Recipe for success
Extract from Guardian article:
"As Dorset this week stages a celebration of local food - a reflection of the growing interest in local, organic produce that began with the rise of farmers' markets - the man who helped kick-start this trend has turned to something more significant than catering for the rural rich.
Tim Crabtree set up the West Dorset Food and Land Trust, which initiated the farmers' markets, but now runs Local Food Links, a community-benefit society that cooks and delivers hot meals to schools around Bridport.
Crabtree says the impetus behind Bridport's LFL was that while visitors and retired people could afford to shop at farmers' markets, ordinary working people struggled. "We live in a low-wage economy, and so our remit has been to address the fact that local and organic food has become an expensive niche market."
Almost two years ago, in response to the Jamie's School Dinners series on TV, the government announced that all schools should serve hot meals by September 2008. But amid all the fuss about "scrotum burgers" and Turkey Twizzlers, one fact was overlooked: 25 years ago, under the last Conservative government, all the primary schools in Dorset got rid of their kitchens.
The county council thought microwavable ready meals would be the only option if schools were to reinstate hot lunches, but companies refused to tender for the job, saying they were unable to do it profitably due to the large number of small schools spread across such a rural area.

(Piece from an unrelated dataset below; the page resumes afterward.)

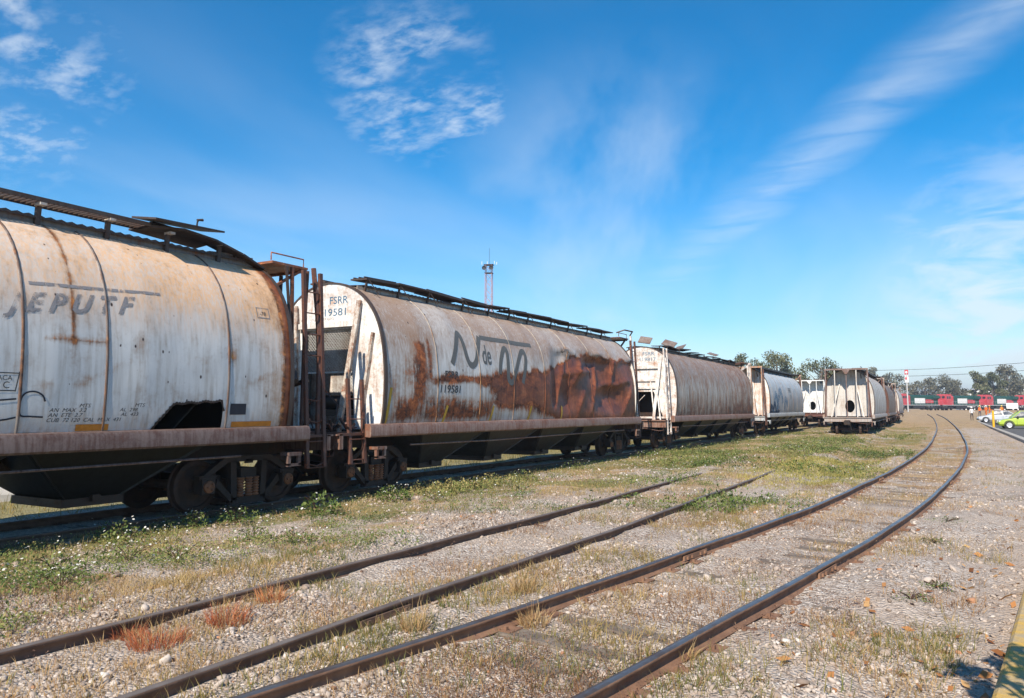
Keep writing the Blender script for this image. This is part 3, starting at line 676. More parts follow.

LFL stepped in, initially offering hot, freshly made soup to two primary schools. Ruth Clench, headmistress of Bridport county primary school, says: "There was a really good take-up, and a superb part of the experiment was that some of the children helped make it. That persuaded other children to try it." Laura Wood, whose daughters attend the school, says: "Before, my kids had only ever eaten Heinz tomato soup, and it encouraged me to make soup at home, too."
Encouraged by the success of the soup kitchen, Crabtree expanded the operation in April to provide hot meals two days a week to eight schools. He hopes that by Easter next year all eight schools will be supplied with hot meals five days a week. The target is 95,000 meals, which would take the area to the current national average of a 40% take-up.
What has helped in getting children to accept a wide range of vegetables is that they get involved in choosing them. LFL holds tasting sessions for the children and their parents, pays close attention to their comments, and also sneaks extra vegetables into their meals - for instance, by pureeing butternut squash and adding it to tomato sauce (a Jamie Oliver recipe)."